> Written request
What follows is a listing. Return every line of it exactly.

Scene modeling code data:
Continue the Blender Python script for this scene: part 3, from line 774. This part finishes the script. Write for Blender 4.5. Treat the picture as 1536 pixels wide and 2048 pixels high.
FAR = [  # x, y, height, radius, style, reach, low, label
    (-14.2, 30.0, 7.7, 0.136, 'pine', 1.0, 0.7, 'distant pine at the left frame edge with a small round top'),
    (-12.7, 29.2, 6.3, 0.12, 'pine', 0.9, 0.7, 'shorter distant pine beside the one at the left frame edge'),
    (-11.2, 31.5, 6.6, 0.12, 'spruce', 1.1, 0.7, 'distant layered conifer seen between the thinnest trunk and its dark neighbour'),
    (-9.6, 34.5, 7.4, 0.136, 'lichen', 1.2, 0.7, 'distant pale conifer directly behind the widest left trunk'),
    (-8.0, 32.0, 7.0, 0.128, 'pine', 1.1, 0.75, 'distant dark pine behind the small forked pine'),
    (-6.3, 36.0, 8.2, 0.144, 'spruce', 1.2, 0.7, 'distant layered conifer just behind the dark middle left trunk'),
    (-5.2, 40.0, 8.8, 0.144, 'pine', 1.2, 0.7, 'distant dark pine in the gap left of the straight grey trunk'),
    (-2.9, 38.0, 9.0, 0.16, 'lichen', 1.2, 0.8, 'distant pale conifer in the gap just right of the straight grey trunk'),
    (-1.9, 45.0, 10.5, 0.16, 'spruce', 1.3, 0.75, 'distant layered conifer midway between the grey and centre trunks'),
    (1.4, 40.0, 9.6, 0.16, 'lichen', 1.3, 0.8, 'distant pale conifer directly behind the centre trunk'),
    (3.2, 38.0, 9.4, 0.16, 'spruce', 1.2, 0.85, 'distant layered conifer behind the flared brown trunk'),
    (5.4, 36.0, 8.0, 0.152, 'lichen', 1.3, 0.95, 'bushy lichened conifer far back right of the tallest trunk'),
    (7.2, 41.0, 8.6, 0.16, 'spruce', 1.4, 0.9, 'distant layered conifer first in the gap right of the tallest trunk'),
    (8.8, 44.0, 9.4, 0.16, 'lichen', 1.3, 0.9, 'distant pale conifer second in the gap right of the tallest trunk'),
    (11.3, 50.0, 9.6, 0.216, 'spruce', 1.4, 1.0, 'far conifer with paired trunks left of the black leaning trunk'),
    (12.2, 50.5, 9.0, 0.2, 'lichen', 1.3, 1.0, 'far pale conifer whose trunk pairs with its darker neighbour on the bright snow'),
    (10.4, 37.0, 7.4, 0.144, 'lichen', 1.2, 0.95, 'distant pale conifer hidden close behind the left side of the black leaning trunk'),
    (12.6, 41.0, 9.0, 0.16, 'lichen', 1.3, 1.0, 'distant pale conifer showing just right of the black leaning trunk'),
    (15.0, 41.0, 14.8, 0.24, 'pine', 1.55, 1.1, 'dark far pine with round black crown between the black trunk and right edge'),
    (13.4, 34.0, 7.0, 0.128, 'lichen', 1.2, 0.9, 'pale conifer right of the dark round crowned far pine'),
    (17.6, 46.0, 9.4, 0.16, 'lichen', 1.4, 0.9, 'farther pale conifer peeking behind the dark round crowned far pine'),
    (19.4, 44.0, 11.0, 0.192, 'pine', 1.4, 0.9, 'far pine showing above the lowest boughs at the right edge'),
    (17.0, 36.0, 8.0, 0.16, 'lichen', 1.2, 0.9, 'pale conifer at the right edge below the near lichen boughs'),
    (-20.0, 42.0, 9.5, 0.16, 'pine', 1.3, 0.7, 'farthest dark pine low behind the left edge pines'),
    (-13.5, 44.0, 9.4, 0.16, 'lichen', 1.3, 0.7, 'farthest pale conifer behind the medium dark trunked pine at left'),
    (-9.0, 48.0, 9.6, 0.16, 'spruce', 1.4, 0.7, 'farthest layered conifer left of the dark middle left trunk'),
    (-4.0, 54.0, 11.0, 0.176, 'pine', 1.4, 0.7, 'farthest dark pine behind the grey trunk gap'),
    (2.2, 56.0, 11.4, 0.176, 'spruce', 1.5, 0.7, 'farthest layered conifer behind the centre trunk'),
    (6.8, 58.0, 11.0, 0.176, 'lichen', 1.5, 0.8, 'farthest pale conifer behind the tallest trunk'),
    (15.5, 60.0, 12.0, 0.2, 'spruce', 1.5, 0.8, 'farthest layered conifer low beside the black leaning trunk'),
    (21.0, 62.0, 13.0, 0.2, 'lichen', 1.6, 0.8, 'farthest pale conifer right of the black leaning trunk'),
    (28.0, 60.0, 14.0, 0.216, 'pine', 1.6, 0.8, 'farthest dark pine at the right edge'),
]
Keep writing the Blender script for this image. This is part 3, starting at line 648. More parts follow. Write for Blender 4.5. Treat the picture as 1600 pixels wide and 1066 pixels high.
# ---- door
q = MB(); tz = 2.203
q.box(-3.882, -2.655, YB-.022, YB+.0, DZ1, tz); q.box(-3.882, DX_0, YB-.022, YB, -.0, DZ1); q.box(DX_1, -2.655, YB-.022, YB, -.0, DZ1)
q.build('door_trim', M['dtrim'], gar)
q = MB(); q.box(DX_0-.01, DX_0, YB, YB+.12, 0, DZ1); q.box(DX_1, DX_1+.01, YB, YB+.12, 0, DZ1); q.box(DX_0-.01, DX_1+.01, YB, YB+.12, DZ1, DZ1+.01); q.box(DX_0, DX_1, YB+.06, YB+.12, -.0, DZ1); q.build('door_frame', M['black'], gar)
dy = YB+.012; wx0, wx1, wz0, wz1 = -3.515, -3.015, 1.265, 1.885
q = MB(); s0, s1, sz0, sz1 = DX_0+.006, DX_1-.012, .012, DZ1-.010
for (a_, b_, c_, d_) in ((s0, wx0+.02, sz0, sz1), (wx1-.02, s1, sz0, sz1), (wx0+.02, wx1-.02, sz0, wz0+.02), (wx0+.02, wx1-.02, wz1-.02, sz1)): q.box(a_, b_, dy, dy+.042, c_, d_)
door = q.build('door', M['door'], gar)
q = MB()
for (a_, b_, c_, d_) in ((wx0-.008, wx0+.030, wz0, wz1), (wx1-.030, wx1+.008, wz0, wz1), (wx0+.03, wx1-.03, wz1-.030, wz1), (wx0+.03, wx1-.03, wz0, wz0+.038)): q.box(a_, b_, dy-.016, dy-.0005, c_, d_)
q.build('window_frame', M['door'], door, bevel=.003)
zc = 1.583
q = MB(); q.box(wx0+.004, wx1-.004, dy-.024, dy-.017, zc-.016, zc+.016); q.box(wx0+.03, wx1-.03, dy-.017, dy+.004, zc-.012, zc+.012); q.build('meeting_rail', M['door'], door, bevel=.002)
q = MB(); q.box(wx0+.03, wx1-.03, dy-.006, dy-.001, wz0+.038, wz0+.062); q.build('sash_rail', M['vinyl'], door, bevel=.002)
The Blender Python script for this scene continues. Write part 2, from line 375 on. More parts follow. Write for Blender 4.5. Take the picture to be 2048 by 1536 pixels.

> The reply
Continue the Blender Python script for this scene: part 3, from line 774. This part finishes the script. Write for Blender 4.5. Treat the picture as 1536 pixels wide and 2048 pixels high.
FAR = [  # x, y, height, radius, style, reach, low, label
    (-14.2, 30.0, 7.7, 0.136, 'pine', 1.0, 0.7, 'distant pine at the left frame edge with a small round top'),
    (-12.7, 29.2, 6.3, 0.12, 'pine', 0.9, 0.7, 'shorter distant pine beside the one at the left frame edge'),
    (-11.2, 31.5, 6.6, 0.12, 'spruce', 1.1, 0.7, 'distant layered conifer seen between the thinnest trunk and its dark neighbour'),
    (-9.6, 34.5, 7.4, 0.136, 'lichen', 1.2, 0.7, 'distant pale conifer directly behind the widest left trunk'),
    (-8.0, 32.0, 7.0, 0.128, 'pine', 1.1, 0.75, 'distant dark pine behind the small forked pine'),
    (-6.3, 36.0, 8.2, 0.144, 'spruce', 1.2, 0.7, 'distant layered conifer just behind the dark middle left trunk'),
    (-5.2, 40.0, 8.8, 0.144, 'pine', 1.2, 0.7, 'distant dark pine in the gap left of the straight grey trunk'),
    (-2.9, 38.0, 9.0, 0.16, 'lichen', 1.2, 0.8, 'distant pale conifer in the gap just right of the straight grey trunk'),
    (-1.9, 45.0, 10.5, 0.16, 'spruce', 1.3, 0.75, 'distant layered conifer midway between the grey and centre trunks'),
    (1.4, 40.0, 9.6, 0.16, 'lichen', 1.3, 0.8, 'distant pale conifer directly behind the centre trunk'),
    (3.2, 38.0, 9.4, 0.16, 'spruce', 1.2, 0.85, 'distant layered conifer behind the flared brown trunk'),
    (5.4, 36.0, 8.0, 0.152, 'lichen', 1.3, 0.95, 'bushy lichened conifer far back right of the tallest trunk'),
    (7.2, 41.0, 8.6, 0.16, 'spruce', 1.4, 0.9, 'distant layered conifer first in the gap right of the tallest trunk'),
    (8.8, 44.0, 9.4, 0.16, 'lichen', 1.3, 0.9, 'distant pale conifer second in the gap right of the tallest trunk'),
    (11.3, 50.0, 9.6, 0.216, 'spruce', 1.4, 1.0, 'far conifer with paired trunks left of the black leaning trunk'),
    (12.2, 50.5, 9.0, 0.2, 'lichen', 1.3, 1.0, 'far pale conifer whose trunk pairs with its darker neighbour on the bright snow'),
    (10.4, 37.0, 7.4, 0.144, 'lichen', 1.2, 0.95, 'distant pale conifer hidden close behind the left side of the black leaning trunk'),
    (12.6, 41.0, 9.0, 0.16, 'lichen', 1.3, 1.0, 'distant pale conifer showing just right of the black leaning trunk'),
    (15.0, 41.0, 14.8, 0.24, 'pine', 1.55, 1.1, 'dark far pine with round black crown between the black trunk and right edge'),
    (13.4, 34.0, 7.0, 0.128, 'lichen', 1.2, 0.9, 'pale conifer right of the dark round crowned far pine'),
    (17.6, 46.0, 9.4, 0.16, 'lichen', 1.4, 0.9, 'farther pale conifer peeking behind the dark round crowned far pine'),
    (19.4, 44.0, 11.0, 0.192, 'pine', 1.4, 0.9, 'far pine showing above the lowest boughs at the right edge'),
    (17.0, 36.0, 8.0, 0.16, 'lichen', 1.2, 0.9, 'pale conifer at the right edge below the near lichen boughs'),
    (-20.0, 42.0, 9.5, 0.16, 'pine', 1.3, 0.7, 'farthest dark pine low behind the left edge pines'),
    (-13.5, 44.0, 9.4, 0.16, 'lichen', 1.3, 0.7, 'farthest pale conifer behind the medium dark trunked pine at left'),
    (-9.0, 48.0, 9.6, 0.16, 'spruce', 1.4, 0.7, 'farthest layered conifer left of the dark middle left trunk'),
    (-4.0, 54.0, 11.0, 0.176, 'pine', 1.4, 0.7, 'farthest dark pine behind the grey trunk gap'),
    (2.2, 56.0, 11.4, 0.176, 'spruce', 1.5, 0.7, 'farthest layered conifer behind the centre trunk'),
    (6.8, 58.0, 11.0, 0.176, 'lichen', 1.5, 0.8, 'farthest pale conifer behind the tallest trunk'),
    (15.5, 60.0, 12.0, 0.2, 'spruce', 1.5, 0.8, 'farthest layered conifer low beside the black leaning trunk'),
    (21.0, 62.0, 13.0, 0.2, 'lichen', 1.6, 0.8, 'farthest pale conifer right of the black leaning trunk'),
    (28.0, 60.0, 14.0, 0.216, 'pine', 1.6, 0.8, 'farthest dark pine at the right edge'),
]
Keep writing the Blender script for this image. This is part 3, starting at line 648. More parts follow. Write for Blender 4.5. Treat the picture as 1600 pixels wide and 1066 pixels high.
# ---- door
q = MB(); tz = 2.203
q.box(-3.882, -2.655, YB-.022, YB+.0, DZ1, tz); q.box(-3.882, DX_0, YB-.022, YB, -.0, DZ1); q.box(DX_1, -2.655, YB-.022, YB, -.0, DZ1)
q.build('door_trim', M['dtrim'], gar)
q = MB(); q.box(DX_0-.01, DX_0, YB, YB+.12, 0, DZ1); q.box(DX_1, DX_1+.01, YB, YB+.12, 0, DZ1); q.box(DX_0-.01, DX_1+.01, YB, YB+.12, DZ1, DZ1+.01); q.box(DX_0, DX_1, YB+.06, YB+.12, -.0, DZ1); q.build('door_frame', M['black'], gar)
dy = YB+.012; wx0, wx1, wz0, wz1 = -3.515, -3.015, 1.265, 1.885
q = MB(); s0, s1, sz0, sz1 = DX_0+.006, DX_1-.012, .012, DZ1-.010
for (a_, b_, c_, d_) in ((s0, wx0+.02, sz0, sz1), (wx1-.02, s1, sz0, sz1), (wx0+.02, wx1-.02, sz0, wz0+.02), (wx0+.02, wx1-.02, wz1-.02, sz1)): q.box(a_, b_, dy, dy+.042, c_, d_)
door = q.build('door', M['door'], gar)
q = MB()
for (a_, b_, c_, d_) in ((wx0-.008, wx0+.030, wz0, wz1), (wx1-.030, wx1+.008, wz0, wz1), (wx0+.03, wx1-.03, wz1-.030, wz1), (wx0+.03, wx1-.03, wz0, wz0+.038)): q.box(a_, b_, dy-.016, dy-.0005, c_, d_)
q.build('window_frame', M['door'], door, bevel=.003)
zc = 1.583
q = MB(); q.box(wx0+.004, wx1-.004, dy-.024, dy-.017, zc-.016, zc+.016); q.box(wx0+.03, wx1-.03, dy-.017, dy+.004, zc-.012, zc+.012); q.build('meeting_rail', M['door'], door, bevel=.002)
q = MB(); q.box(wx0+.03, wx1-.03, dy-.006, dy-.001, wz0+.038, wz0+.062); q.build('sash_rail', M['vinyl'], door, bevel=.002)
The Blender Python script for this scene continues. Write part 2, from line 375 on. More parts follow. Write for Blender 4.5. Take the picture to be 2048 by 1536 pixels.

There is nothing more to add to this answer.